¡Maldita corrupción!
Lo peor de la corrupción no es la corrupción. Lo peor es que deforma, obstaculiza y corroe la vida política. Escribo desde la perspectiva amenazadora de que la campaña de las próximas elecciones generales no permita discutir los problemas del país y conocer propuestas alternativas, sino que se centre en un debate crispado entre el caso Gürtel y, en un intento de contrarrestarlo, el caso Faisán. ¡Una perspectiva enormemente estimulante!
Desgraciadamente, casos de corrupción económica los hay en todos los sectores. Corrupción es apropiarse de bienes aprovechando los poderes que uno tiene delegados o tomar decisiones incorrectas sobre intereses colectivos desde puestos de responsabilidad, obteniendo con ello beneficios personales. El jefe de compras de una empresa que cobra comisiones de un proveedor es tan corrupto como el alcalde que adjudica unas obras o el diputado que vota una enmienda a cambio de regalos o de favores personales. Lógicamente, la gravedad del acto se amplifica más cuanto más importantes son los intereses que se supone que uno debe defender. Por ello la corrupción en el ámbito político (intereses de todos los ciudadanos) o en el de las organizaciones sin ánimo de lucro (intereses generales colectivos) adquiere más trascendencia y se publicita mucho más que las del estricto ámbito económico (intereses empresariales). Es bueno que sea así porque las personas que han sido elegidas o designadas para gestionar intereses públicos tienen un plus de responsabilidad frente a sus conciudadanos y deben responder ante ellos. La corrupción, pues, no es cosa de la política, ni sé si en la política abunda más que en otros sectores, pero es en la política donde es menos aceptable y, paradójicamente, es en la política donde parece más corriente.
La obsesión de los partidos en no limpiar sus casos y airear los de sus rivales ha creado una imagen deformada de la política
Hablando de la corrupción política, aparte de las responsabilidades personales, quiero destacar la parte importante de culpa que tienen los partidos políticos de haber llegado a la situación actual. En primer lugar, por su frecuente defensa a ultranza de sus presuntos corruptos, basándose en apelaciones a la presunción de inocencia y a la necesidad de esperar a las decisiones judiciales (siempre lentas y a veces, inexplicablemente, muy lentas) antes de iniciar ningún tipo de actuaciones. En segundo lugar, por la evidente reticencia a tomar medidas preventivas de carácter interno, ante el conocimiento anticipado de irregularidades de alguno de sus afiliados, antes de que estas se hagan públicas y les obliguen a actuar a remolque.
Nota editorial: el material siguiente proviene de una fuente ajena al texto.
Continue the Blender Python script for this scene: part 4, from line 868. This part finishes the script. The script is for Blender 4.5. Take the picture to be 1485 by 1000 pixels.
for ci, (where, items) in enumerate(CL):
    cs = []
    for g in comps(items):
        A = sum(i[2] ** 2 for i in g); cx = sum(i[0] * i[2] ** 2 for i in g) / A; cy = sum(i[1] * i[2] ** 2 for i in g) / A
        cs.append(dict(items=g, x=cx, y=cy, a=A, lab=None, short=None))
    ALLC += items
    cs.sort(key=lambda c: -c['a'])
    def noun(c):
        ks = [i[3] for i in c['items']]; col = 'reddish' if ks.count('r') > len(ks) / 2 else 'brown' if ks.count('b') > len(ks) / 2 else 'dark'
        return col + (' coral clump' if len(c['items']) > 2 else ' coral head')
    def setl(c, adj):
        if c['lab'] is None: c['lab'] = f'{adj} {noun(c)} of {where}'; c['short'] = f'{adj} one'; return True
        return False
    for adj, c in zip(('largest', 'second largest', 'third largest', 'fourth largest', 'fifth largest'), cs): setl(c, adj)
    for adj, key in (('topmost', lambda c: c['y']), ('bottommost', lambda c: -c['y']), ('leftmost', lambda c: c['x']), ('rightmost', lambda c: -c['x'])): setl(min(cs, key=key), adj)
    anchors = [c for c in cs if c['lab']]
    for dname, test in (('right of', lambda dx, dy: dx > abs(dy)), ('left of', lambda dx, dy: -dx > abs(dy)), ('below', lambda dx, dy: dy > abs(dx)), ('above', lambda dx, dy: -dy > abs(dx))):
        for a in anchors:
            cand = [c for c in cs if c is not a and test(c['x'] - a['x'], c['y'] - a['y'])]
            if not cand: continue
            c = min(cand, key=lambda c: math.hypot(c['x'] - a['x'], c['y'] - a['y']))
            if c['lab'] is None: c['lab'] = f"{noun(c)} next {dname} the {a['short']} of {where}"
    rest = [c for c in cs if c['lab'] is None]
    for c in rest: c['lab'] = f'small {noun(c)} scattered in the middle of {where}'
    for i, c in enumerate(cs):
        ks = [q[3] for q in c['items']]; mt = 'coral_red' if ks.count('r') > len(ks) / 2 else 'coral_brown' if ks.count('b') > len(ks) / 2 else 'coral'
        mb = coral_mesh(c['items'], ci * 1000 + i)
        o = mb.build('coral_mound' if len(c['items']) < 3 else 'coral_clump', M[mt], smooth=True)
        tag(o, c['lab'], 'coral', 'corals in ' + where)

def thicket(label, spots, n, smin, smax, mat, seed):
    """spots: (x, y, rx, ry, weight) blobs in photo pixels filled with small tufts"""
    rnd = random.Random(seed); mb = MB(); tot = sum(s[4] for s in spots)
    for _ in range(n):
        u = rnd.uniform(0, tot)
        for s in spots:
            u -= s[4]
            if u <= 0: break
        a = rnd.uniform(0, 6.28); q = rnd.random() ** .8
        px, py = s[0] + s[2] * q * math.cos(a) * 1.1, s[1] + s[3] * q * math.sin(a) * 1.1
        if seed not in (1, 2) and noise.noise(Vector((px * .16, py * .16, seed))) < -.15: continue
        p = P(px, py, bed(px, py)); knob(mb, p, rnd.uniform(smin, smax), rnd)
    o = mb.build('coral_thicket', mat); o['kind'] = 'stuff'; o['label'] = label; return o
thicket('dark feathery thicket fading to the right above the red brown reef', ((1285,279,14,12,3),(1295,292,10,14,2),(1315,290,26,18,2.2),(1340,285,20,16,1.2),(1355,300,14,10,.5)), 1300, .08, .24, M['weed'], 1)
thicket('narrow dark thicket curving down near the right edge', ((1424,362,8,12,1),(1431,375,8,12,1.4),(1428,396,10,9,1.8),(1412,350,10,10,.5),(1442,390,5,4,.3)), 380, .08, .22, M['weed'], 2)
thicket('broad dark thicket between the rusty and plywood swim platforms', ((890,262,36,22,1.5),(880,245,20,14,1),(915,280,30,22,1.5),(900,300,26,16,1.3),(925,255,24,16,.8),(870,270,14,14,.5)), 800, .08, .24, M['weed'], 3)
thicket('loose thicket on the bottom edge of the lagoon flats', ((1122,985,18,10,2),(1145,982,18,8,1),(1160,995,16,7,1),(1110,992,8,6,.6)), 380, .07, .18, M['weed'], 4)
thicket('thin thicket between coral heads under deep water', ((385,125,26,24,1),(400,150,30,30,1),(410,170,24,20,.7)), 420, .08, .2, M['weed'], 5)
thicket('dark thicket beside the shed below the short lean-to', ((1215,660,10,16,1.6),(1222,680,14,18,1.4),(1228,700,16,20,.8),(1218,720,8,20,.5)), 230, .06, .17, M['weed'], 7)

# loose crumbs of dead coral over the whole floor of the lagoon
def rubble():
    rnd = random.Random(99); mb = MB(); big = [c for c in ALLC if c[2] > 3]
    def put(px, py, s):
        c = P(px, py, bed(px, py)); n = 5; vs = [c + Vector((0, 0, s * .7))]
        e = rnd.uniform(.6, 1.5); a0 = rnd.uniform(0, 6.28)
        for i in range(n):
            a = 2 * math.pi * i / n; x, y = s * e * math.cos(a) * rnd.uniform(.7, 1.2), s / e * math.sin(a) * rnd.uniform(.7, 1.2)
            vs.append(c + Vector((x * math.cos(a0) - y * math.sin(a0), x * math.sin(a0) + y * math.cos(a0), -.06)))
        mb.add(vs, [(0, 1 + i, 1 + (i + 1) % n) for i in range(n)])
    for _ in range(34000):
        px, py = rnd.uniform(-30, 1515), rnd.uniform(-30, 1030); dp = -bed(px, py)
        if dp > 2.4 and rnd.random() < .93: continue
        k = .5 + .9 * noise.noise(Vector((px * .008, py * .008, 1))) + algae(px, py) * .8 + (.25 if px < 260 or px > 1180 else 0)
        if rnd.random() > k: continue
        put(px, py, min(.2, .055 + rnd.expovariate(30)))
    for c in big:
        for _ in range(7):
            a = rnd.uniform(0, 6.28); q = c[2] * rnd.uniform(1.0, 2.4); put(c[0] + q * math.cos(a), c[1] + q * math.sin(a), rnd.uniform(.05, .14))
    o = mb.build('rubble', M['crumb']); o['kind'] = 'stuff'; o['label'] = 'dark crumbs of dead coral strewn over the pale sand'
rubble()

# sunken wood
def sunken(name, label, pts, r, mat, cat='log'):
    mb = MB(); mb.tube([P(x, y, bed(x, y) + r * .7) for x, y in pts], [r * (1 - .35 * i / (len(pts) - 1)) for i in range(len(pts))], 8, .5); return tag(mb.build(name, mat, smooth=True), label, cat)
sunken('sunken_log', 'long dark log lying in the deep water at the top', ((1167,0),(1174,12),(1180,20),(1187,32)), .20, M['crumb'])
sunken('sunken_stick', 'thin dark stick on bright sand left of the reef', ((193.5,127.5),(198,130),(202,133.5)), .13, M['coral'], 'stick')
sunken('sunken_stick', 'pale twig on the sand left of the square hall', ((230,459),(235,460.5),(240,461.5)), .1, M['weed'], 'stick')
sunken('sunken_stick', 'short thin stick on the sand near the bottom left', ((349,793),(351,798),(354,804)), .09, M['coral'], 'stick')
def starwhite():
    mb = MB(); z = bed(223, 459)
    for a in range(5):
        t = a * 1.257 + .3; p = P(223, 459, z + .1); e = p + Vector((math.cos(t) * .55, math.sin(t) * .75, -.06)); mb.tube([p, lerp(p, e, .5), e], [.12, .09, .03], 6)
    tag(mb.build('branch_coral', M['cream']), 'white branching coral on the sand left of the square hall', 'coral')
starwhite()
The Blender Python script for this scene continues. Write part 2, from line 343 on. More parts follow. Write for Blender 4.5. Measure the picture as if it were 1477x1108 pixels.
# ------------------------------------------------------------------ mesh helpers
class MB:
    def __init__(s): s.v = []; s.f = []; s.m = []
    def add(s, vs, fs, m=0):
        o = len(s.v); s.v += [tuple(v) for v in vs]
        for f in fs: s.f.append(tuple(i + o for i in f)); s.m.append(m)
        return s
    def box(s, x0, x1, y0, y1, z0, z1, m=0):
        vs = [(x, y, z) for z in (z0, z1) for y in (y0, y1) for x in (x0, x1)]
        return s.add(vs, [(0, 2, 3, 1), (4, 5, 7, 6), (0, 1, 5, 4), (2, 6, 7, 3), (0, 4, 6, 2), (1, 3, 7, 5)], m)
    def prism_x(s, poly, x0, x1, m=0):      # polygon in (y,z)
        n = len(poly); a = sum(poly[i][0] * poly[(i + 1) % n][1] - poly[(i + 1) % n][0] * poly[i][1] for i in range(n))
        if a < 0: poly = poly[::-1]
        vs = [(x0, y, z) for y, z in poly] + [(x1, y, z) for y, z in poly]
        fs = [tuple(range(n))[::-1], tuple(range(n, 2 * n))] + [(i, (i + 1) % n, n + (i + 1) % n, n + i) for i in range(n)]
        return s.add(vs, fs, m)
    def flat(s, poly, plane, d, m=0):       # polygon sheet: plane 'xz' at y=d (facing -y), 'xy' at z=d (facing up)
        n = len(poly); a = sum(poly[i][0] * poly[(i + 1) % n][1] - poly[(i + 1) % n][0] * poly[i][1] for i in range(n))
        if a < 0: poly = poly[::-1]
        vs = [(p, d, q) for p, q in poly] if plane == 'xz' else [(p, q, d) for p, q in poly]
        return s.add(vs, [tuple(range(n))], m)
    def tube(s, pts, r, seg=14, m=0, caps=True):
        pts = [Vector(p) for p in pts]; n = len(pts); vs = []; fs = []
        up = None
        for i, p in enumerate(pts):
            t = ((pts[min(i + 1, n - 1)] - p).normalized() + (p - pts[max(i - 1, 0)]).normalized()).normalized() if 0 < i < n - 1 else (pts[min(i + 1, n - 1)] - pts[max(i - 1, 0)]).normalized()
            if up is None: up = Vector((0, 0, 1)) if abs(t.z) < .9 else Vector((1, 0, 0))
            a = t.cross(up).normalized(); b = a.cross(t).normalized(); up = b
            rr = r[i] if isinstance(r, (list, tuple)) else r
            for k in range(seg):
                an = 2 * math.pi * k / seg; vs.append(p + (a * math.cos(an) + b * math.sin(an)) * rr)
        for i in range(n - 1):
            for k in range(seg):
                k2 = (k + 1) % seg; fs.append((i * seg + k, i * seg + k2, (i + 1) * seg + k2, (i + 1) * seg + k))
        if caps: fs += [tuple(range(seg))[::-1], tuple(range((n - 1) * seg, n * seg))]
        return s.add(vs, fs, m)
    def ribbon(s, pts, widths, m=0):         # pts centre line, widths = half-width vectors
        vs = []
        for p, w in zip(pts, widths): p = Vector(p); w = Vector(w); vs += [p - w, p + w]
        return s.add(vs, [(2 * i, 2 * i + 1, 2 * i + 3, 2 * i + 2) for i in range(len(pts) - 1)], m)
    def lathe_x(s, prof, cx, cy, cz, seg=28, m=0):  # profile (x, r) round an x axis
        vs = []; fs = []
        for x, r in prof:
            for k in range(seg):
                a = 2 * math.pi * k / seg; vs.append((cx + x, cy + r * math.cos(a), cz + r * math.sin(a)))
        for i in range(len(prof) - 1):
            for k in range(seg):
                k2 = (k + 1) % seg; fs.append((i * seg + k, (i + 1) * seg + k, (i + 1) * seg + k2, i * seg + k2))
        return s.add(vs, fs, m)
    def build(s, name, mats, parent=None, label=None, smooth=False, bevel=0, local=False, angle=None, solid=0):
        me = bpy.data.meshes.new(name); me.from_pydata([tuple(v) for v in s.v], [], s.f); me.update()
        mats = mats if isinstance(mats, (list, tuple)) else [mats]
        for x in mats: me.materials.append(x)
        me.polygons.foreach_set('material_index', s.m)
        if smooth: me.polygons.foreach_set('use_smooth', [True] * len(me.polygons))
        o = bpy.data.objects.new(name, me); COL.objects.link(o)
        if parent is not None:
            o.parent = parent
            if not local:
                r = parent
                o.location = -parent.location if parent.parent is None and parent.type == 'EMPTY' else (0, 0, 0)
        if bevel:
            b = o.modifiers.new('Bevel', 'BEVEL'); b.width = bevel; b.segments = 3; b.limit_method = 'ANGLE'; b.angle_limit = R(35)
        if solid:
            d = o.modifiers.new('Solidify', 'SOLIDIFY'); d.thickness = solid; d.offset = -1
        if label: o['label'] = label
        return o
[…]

Han creído erróneamente que la existencia de una policía interna y las autodenuncias serían causa de desprestigio para el partido, cuando la realidad sería exactamente la contraria. Estos dos factores han ido convirtiendo, en la imagen popular, la "corrupción de algunos políticos" en la "corrupción de los políticos y de sus partidos", y ha desembocado en un sentimiento todavía más grave: "la existencia de corrupción no es un elemento decisivo a la hora de decidir el voto, ya que en todas partes cuecen habas", sentimiento que ha provocado victorias electorales a veces incomprensibles si no se tiene en cuenta este fenómeno.
A ello ha contribuido, además, un tipo de actuación, no delictiva pero muy criticada: anteponer los intereses del partido a los intereses generales del país, actuación que se produce aún más cuando se está en la oposición. No es perseguible judicialmente, pero es reprobable políticamente y sobre todo contribuye a que se piense que, si se pueden anteponer los intereses del partido a los del país, es verosímil que también se puedan hacer pasar los intereses económicos personales ante los colectivos.
La combinación de todos estos factores, especialmente la obsesión de los partidos en no limpiar de forma radical sus casos, sino en airear incluso exagerando los de sus rivales, ha favorecido una imagen deformada de la actuación política que ha generado una peligrosa desafección ciudadana, desafección que no merecen la inmensa mayoría de los que se dedican a lo público.
¿Vamos a tener que sufrir una vez más una bochornosa campaña electoral convertida en un match Gürtel contra Faisán o vamos a poder escuchar propuestas creíbles sobre políticas para salir de la crisis? Por cierto, hablando de match, ¿qué tiene que ver el caso de una probable corrupción económica con otro de una posible decisión policial equivocada?
Joan Majó es ingeniero y exministro de Industria y Energía.